This is expository dialogue. It doesn't feel natural. Hm... how to fix, how to fix... Aha!
Look at Nazael and Sacha—all they do is fight and test every spell that pops into their heads.
"You have already spoiled Nazael and Sacha. Instead of chasing girls and boys, they fight and cast spells without a break. I want to be a grandma one day!"
Not much better, but sounds less robotic.
“How’s our daughter?” Pedro asks.
“It’s a boy, Pedro!” María replies.
“Seriously? You’re not thinking this is what I actually wanted, are you?”
Here is the problematic part. Pedro is clearly joking, teasing his wife, so I think using 'jokes' or 'teases' in place of 'asks' is a must to make it less formal.
As for the third sentence... Dunno. It doesn't fit well into dialogue, it doesn't come organically, and I don't know how to replace it. It is as if it is a butler speaking to us, not a human being.
Suddenly, Pedro began:
“My children! I have great news: you’re getting a new baby brother.”
Hearing this, neither child reacted or looked up. Pedro pressed on:
“María and I are having a child together.”
“We heard you, Dad,” Nazael says flatly.
“Aren’t you happy about a new sibling?”
“Already knew. Her belly made it obvious,” Nazael replies.
Pedro chuckles.
“You’re so much like your mother!”
Several problems. First, formatting. It kind of works. It isn't right grammatically, but it clicks to me, as this is a fast exchange. Next. You chose to write in the present tense, but here you are shifting tenses. Pick one and stick to it.
The room tensed with awkward silence. Nazael pushed his chair back.
“Not hungry anymore. Goodnight!”
He teleported away instantly.
“Brother! Brother!” Sacha shouted, but got no reply.
María returned, glanced at Pedro, and mocked:
“Sometimes I wonder how a clueless man like you became Earth’s protector. Shocking, really!”
Sacha giggled before asking:
“Have you picked a name for the baby?”
María and Pedro exchanged looks.
“A name?”
“Right, Pedro. What are we naming him?”
“What? You hadn’t thought about it?”
“You’re his father—he’ll take your name, won’t he? Think of something, you imbecile!”
“…”
“Guess you’re both clueless,” Sacha concluded, teleporting to the moonlit hilltop. At the cliff’s edge, Nazael sat staring at the sky.

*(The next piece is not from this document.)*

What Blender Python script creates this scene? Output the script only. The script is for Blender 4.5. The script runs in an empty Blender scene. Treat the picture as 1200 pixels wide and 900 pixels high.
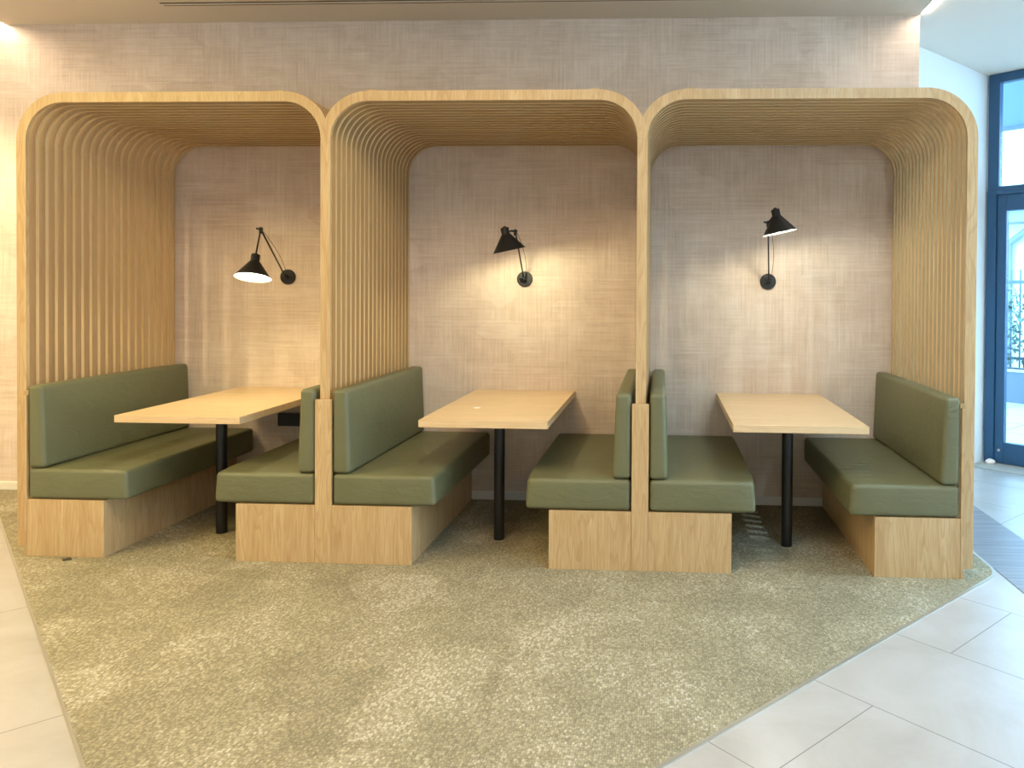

This reads like a script to a comic or a cartoon. Not a novel. He teleported, okay, but how? What does it look like? Is it via a portal, a sudden vanishing? If I can't paint stuff in my head (and you haven't given us any descriptions yet), I can't picture the scene.
“Hey.”
“What?”
“You think one of those stars is Mom? Like in the stories?”
“…Probably. If the stories are true, she’s watching and protecting us from up there.”
“I know you’re not happy about our new mom.”
“She’s not our mom.”
“But—”
“She’s not. End of story.”
“Don’t be selfish, Nazael. She’s the only one who eased Dad’s pain and endless thirst for revenge. Now he can smile without faking it—all thanks to her. Give her a chance, or—”
“Leave if you’re gonna rant all night.”
“You’re naïve. Anyway, I’m dead tired.”
She took three steps, then paused.
“It’s a boy, by the way. I’ll train him. He’ll have María’s kindness, not turn into a hollow-headed fool like you.”
“What’d you say?!” Nazael roared, his Ether surging so fiercely the forest trembled.
Sacha grinned sweetly.
“Nothing. Just excited,” she said, waving before teleporting away.
After she left, Nazael muttered:
“I won’t talk to a traitorous coward who abandoned everything. And I refuse to see a human-blooded bastard in my family.”
“Those damn humans… I hate them!”
His rage unleashed a ferocious gale, shaking trees for three kilometers.
This is a solid foundation for the future brewing conflict. The plot is here; you just lack intermediate stuff. Visuals, descriptions, they are the glue to help your story grab ahold of readers and get them into the meat of the story. Don't add too much, or you risk boring them, but don't give them nothing either.
Also, you seemed to have decided on the past tense.